• [Your instructions]:
Pictures don't belong in the copy; print all the records exactly.

• [Raw records]:

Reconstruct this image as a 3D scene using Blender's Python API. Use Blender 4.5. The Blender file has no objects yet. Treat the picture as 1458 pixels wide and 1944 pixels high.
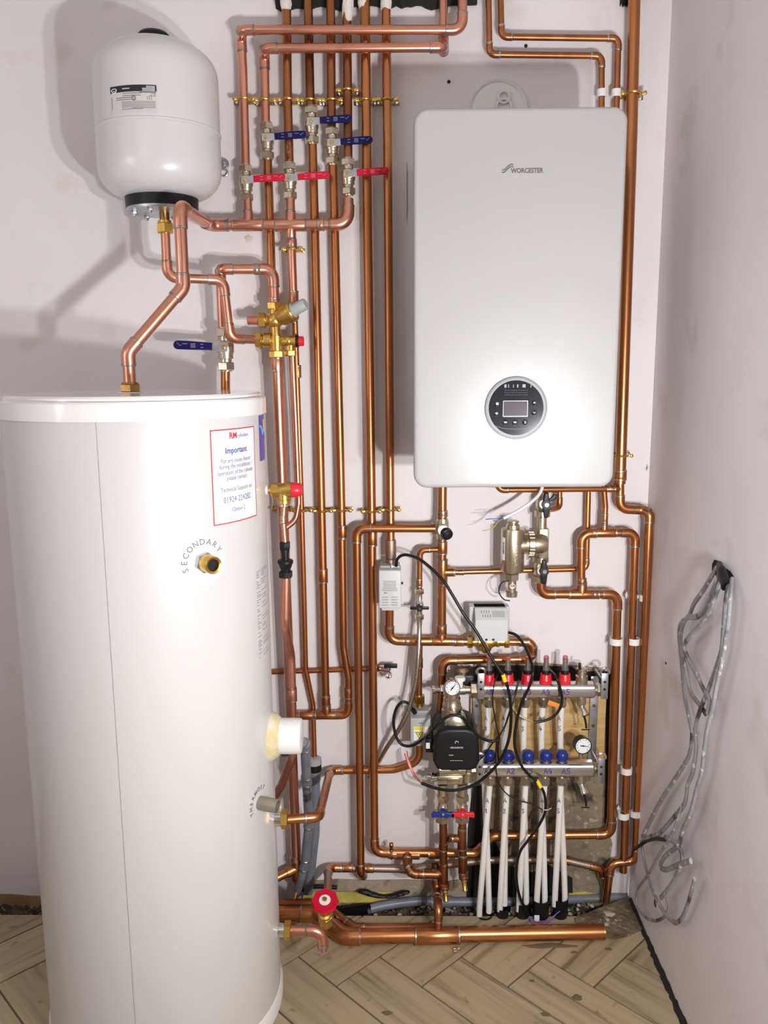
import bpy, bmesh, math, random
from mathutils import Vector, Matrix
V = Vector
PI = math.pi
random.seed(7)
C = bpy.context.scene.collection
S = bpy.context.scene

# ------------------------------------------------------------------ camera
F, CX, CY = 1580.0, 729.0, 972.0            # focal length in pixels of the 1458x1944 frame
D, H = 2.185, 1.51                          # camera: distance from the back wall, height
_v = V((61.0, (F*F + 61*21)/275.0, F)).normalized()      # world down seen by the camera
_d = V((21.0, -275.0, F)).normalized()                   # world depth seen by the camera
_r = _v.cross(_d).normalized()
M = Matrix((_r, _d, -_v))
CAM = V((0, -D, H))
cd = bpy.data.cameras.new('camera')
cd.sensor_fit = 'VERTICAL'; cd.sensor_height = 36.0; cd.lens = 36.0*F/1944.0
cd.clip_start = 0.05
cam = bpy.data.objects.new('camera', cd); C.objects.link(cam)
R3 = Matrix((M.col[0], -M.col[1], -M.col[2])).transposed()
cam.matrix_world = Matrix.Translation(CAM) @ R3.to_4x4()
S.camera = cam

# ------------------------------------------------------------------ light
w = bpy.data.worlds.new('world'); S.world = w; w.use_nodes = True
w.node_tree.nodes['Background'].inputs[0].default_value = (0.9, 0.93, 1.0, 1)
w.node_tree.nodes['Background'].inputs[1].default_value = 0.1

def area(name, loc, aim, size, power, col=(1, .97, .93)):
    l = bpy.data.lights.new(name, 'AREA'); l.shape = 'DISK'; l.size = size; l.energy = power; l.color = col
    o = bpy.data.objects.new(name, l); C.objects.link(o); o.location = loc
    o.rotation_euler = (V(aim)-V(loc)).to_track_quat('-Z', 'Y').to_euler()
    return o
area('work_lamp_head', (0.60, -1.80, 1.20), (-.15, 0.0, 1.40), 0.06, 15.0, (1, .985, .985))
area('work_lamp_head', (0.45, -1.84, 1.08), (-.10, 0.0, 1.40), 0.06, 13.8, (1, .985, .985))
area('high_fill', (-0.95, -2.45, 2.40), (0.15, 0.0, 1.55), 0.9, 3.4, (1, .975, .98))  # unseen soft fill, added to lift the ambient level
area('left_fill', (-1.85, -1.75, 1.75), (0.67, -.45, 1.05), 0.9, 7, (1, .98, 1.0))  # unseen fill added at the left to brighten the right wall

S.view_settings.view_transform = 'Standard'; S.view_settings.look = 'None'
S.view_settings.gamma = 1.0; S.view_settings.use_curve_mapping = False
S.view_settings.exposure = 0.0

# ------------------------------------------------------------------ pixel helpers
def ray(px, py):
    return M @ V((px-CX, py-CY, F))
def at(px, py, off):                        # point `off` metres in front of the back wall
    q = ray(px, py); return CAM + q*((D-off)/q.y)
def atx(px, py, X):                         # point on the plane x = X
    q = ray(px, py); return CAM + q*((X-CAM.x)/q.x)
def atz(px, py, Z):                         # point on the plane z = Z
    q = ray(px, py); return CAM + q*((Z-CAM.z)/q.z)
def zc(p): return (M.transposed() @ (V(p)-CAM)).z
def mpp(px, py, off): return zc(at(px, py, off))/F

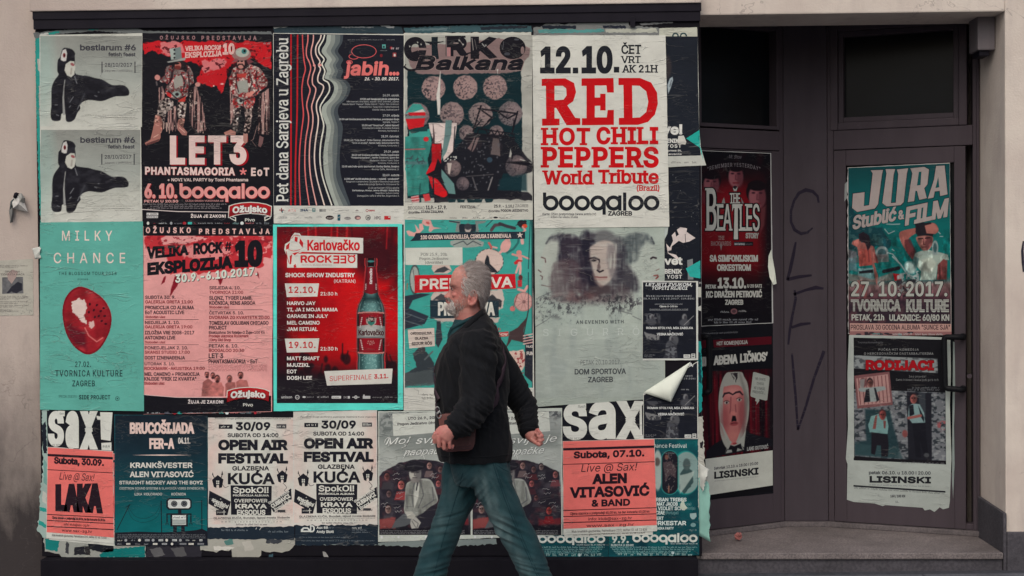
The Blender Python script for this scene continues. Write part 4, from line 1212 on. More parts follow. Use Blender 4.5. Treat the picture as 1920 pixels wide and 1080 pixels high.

• [Answer below]:
Reconstruct this image as a 3D scene using Blender's Python API. Use Blender 4.5. The Blender file has no objects yet. Treat the picture as 1458 pixels wide and 1944 pixels high.
import bpy, bmesh, math, random
from mathutils import Vector, Matrix
V = Vector
PI = math.pi
random.seed(7)
C = bpy.context.scene.collection
S = bpy.context.scene

# ------------------------------------------------------------------ camera
F, CX, CY = 1580.0, 729.0, 972.0            # focal length in pixels of the 1458x1944 frame
D, H = 2.185, 1.51                          # camera: distance from the back wall, height
_v = V((61.0, (F*F + 61*21)/275.0, F)).normalized()      # world down seen by the camera
_d = V((21.0, -275.0, F)).normalized()                   # world depth seen by the camera
_r = _v.cross(_d).normalized()
M = Matrix((_r, _d, -_v))
CAM = V((0, -D, H))
cd = bpy.data.cameras.new('camera')
cd.sensor_fit = 'VERTICAL'; cd.sensor_height = 36.0; cd.lens = 36.0*F/1944.0
cd.clip_start = 0.05
cam = bpy.data.objects.new('camera', cd); C.objects.link(cam)
R3 = Matrix((M.col[0], -M.col[1], -M.col[2])).transposed()
cam.matrix_world = Matrix.Translation(CAM) @ R3.to_4x4()
S.camera = cam

# ------------------------------------------------------------------ light
w = bpy.data.worlds.new('world'); S.world = w; w.use_nodes = True
w.node_tree.nodes['Background'].inputs[0].default_value = (0.9, 0.93, 1.0, 1)
w.node_tree.nodes['Background'].inputs[1].default_value = 0.1

def area(name, loc, aim, size, power, col=(1, .97, .93)):
    l = bpy.data.lights.new(name, 'AREA'); l.shape = 'DISK'; l.size = size; l.energy = power; l.color = col
    o = bpy.data.objects.new(name, l); C.objects.link(o); o.location = loc
    o.rotation_euler = (V(aim)-V(loc)).to_track_quat('-Z', 'Y').to_euler()
    return o
area('work_lamp_head', (0.60, -1.80, 1.20), (-.15, 0.0, 1.40), 0.06, 15.0, (1, .985, .985))
area('work_lamp_head', (0.45, -1.84, 1.08), (-.10, 0.0, 1.40), 0.06, 13.8, (1, .985, .985))
area('high_fill', (-0.95, -2.45, 2.40), (0.15, 0.0, 1.55), 0.9, 3.4, (1, .975, .98))  # unseen soft fill, added to lift the ambient level
area('left_fill', (-1.85, -1.75, 1.75), (0.67, -.45, 1.05), 0.9, 7, (1, .98, 1.0))  # unseen fill added at the left to brighten the right wall

S.view_settings.view_transform = 'Standard'; S.view_settings.look = 'None'
S.view_settings.gamma = 1.0; S.view_settings.use_curve_mapping = False
S.view_settings.exposure = 0.0

# ------------------------------------------------------------------ pixel helpers
def ray(px, py):
    return M @ V((px-CX, py-CY, F))
def at(px, py, off):                        # point `off` metres in front of the back wall
    q = ray(px, py); return CAM + q*((D-off)/q.y)
def atx(px, py, X):                         # point on the plane x = X
    q = ray(px, py); return CAM + q*((X-CAM.x)/q.x)
def atz(px, py, Z):                         # point on the plane z = Z
    q = ray(px, py); return CAM + q*((Z-CAM.z)/q.z)
def zc(p): return (M.transposed() @ (V(p)-CAM)).z
def mpp(px, py, off): return zc(at(px, py, off))/F

The Blender Python script for this scene continues. Write part 4, from line 1212 on. More parts follow. Use Blender 4.5. Treat the picture as 1920 pixels wide and 1080 pixels high.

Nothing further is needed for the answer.